• WORK TO DO:
Copy out every line of the data exactly.

"""

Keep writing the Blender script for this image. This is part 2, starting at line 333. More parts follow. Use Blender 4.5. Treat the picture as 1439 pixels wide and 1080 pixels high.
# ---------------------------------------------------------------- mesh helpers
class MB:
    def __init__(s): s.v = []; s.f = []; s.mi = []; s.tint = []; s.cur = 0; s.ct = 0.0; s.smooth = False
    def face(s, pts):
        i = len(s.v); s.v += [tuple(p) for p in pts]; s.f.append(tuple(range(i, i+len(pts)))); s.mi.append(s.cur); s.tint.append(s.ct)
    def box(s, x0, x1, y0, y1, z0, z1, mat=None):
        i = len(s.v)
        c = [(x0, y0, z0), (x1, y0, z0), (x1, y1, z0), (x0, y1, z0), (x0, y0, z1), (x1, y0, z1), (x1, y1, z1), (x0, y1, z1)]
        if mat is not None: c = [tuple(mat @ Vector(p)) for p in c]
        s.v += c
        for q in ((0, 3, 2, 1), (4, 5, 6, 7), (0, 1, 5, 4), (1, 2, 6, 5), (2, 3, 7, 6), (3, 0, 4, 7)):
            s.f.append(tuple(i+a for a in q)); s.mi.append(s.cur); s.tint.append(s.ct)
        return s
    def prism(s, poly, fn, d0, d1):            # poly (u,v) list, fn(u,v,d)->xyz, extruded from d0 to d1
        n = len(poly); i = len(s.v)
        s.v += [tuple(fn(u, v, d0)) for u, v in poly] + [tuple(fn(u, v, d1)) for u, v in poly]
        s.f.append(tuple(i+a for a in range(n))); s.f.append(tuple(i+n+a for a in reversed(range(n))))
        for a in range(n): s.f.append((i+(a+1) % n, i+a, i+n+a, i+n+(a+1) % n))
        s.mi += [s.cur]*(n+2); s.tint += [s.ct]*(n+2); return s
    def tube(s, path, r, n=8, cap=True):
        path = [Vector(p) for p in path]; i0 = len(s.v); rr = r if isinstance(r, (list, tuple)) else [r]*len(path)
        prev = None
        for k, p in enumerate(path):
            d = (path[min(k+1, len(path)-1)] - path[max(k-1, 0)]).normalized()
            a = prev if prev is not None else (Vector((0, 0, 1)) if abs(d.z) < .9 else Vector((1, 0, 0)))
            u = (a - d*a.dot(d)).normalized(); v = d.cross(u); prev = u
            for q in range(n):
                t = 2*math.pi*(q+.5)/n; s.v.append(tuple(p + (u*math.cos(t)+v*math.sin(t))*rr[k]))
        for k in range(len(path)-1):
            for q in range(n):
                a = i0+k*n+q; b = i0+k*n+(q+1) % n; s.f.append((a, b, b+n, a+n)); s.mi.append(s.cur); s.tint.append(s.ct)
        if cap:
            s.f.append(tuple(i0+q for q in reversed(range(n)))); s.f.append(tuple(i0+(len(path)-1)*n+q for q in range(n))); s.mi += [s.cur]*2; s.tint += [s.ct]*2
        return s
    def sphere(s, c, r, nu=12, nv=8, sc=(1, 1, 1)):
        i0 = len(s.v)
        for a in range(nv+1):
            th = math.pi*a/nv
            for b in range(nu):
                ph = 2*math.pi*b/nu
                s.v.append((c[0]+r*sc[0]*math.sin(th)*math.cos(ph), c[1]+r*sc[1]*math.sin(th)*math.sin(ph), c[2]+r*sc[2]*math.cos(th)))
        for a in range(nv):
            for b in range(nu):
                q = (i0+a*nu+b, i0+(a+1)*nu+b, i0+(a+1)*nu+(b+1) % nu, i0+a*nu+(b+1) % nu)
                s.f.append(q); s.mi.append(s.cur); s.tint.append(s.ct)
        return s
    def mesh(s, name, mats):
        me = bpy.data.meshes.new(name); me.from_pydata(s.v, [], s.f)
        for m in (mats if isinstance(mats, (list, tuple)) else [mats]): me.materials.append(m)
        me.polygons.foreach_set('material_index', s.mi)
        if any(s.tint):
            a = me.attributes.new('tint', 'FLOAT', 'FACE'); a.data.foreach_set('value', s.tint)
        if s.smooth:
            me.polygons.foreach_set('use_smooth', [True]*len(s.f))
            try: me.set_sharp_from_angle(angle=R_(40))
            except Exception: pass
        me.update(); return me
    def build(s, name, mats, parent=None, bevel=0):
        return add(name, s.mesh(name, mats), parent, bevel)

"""

• TASK SOLUTION:
Keep writing the Blender script for this image. This is part 2, starting at line 333. More parts follow. Use Blender 4.5. Treat the picture as 1439 pixels wide and 1080 pixels high.
# ---------------------------------------------------------------- mesh helpers
class MB:
    def __init__(s): s.v = []; s.f = []; s.mi = []; s.tint = []; s.cur = 0; s.ct = 0.0; s.smooth = False
    def face(s, pts):
        i = len(s.v); s.v += [tuple(p) for p in pts]; s.f.append(tuple(range(i, i+len(pts)))); s.mi.append(s.cur); s.tint.append(s.ct)
    def box(s, x0, x1, y0, y1, z0, z1, mat=None):
        i = len(s.v)
        c = [(x0, y0, z0), (x1, y0, z0), (x1, y1, z0), (x0, y1, z0), (x0, y0, z1), (x1, y0, z1), (x1, y1, z1), (x0, y1, z1)]
        if mat is not None: c = [tuple(mat @ Vector(p)) for p in c]
        s.v += c
        for q in ((0, 3, 2, 1), (4, 5, 6, 7), (0, 1, 5, 4), (1, 2, 6, 5), (2, 3, 7, 6), (3, 0, 4, 7)):
            s.f.append(tuple(i+a for a in q)); s.mi.append(s.cur); s.tint.append(s.ct)
        return s
    def prism(s, poly, fn, d0, d1):            # poly (u,v) list, fn(u,v,d)->xyz, extruded from d0 to d1
        n = len(poly); i = len(s.v)
        s.v += [tuple(fn(u, v, d0)) for u, v in poly] + [tuple(fn(u, v, d1)) for u, v in poly]
        s.f.append(tuple(i+a for a in range(n))); s.f.append(tuple(i+n+a for a in reversed(range(n))))
        for a in range(n): s.f.append((i+(a+1) % n, i+a, i+n+a, i+n+(a+1) % n))
        s.mi += [s.cur]*(n+2); s.tint += [s.ct]*(n+2); return s
    def tube(s, path, r, n=8, cap=True):
        path = [Vector(p) for p in path]; i0 = len(s.v); rr = r if isinstance(r, (list, tuple)) else [r]*len(path)
        prev = None
        for k, p in enumerate(path):
            d = (path[min(k+1, len(path)-1)] - path[max(k-1, 0)]).normalized()
            a = prev if prev is not None else (Vector((0, 0, 1)) if abs(d.z) < .9 else Vector((1, 0, 0)))
            u = (a - d*a.dot(d)).normalized(); v = d.cross(u); prev = u
            for q in range(n):
                t = 2*math.pi*(q+.5)/n; s.v.append(tuple(p + (u*math.cos(t)+v*math.sin(t))*rr[k]))
        for k in range(len(path)-1):
            for q in range(n):
                a = i0+k*n+q; b = i0+k*n+(q+1) % n; s.f.append((a, b, b+n, a+n)); s.mi.append(s.cur); s.tint.append(s.ct)
        if cap:
            s.f.append(tuple(i0+q for q in reversed(range(n)))); s.f.append(tuple(i0+(len(path)-1)*n+q for q in range(n))); s.mi += [s.cur]*2; s.tint += [s.ct]*2
        return s
    def sphere(s, c, r, nu=12, nv=8, sc=(1, 1, 1)):
        i0 = len(s.v)
        for a in range(nv+1):
            th = math.pi*a/nv
            for b in range(nu):
                ph = 2*math.pi*b/nu
                s.v.append((c[0]+r*sc[0]*math.sin(th)*math.cos(ph), c[1]+r*sc[1]*math.sin(th)*math.sin(ph), c[2]+r*sc[2]*math.cos(th)))
        for a in range(nv):
            for b in range(nu):
                q = (i0+a*nu+b, i0+(a+1)*nu+b, i0+(a+1)*nu+(b+1) % nu, i0+a*nu+(b+1) % nu)
                s.f.append(q); s.mi.append(s.cur); s.tint.append(s.ct)
        return s
    def mesh(s, name, mats):
        me = bpy.data.meshes.new(name); me.from_pydata(s.v, [], s.f)
        for m in (mats if isinstance(mats, (list, tuple)) else [mats]): me.materials.append(m)
        me.polygons.foreach_set('material_index', s.mi)
        if any(s.tint):
            a = me.attributes.new('tint', 'FLOAT', 'FACE'); a.data.foreach_set('value', s.tint)
        if s.smooth:
            me.polygons.foreach_set('use_smooth', [True]*len(s.f))
            try: me.set_sharp_from_angle(angle=R_(40))
            except Exception: pass
        me.update(); return me
    def build(s, name, mats, parent=None, bevel=0):
        return add(name, s.mesh(name, mats), parent, bevel)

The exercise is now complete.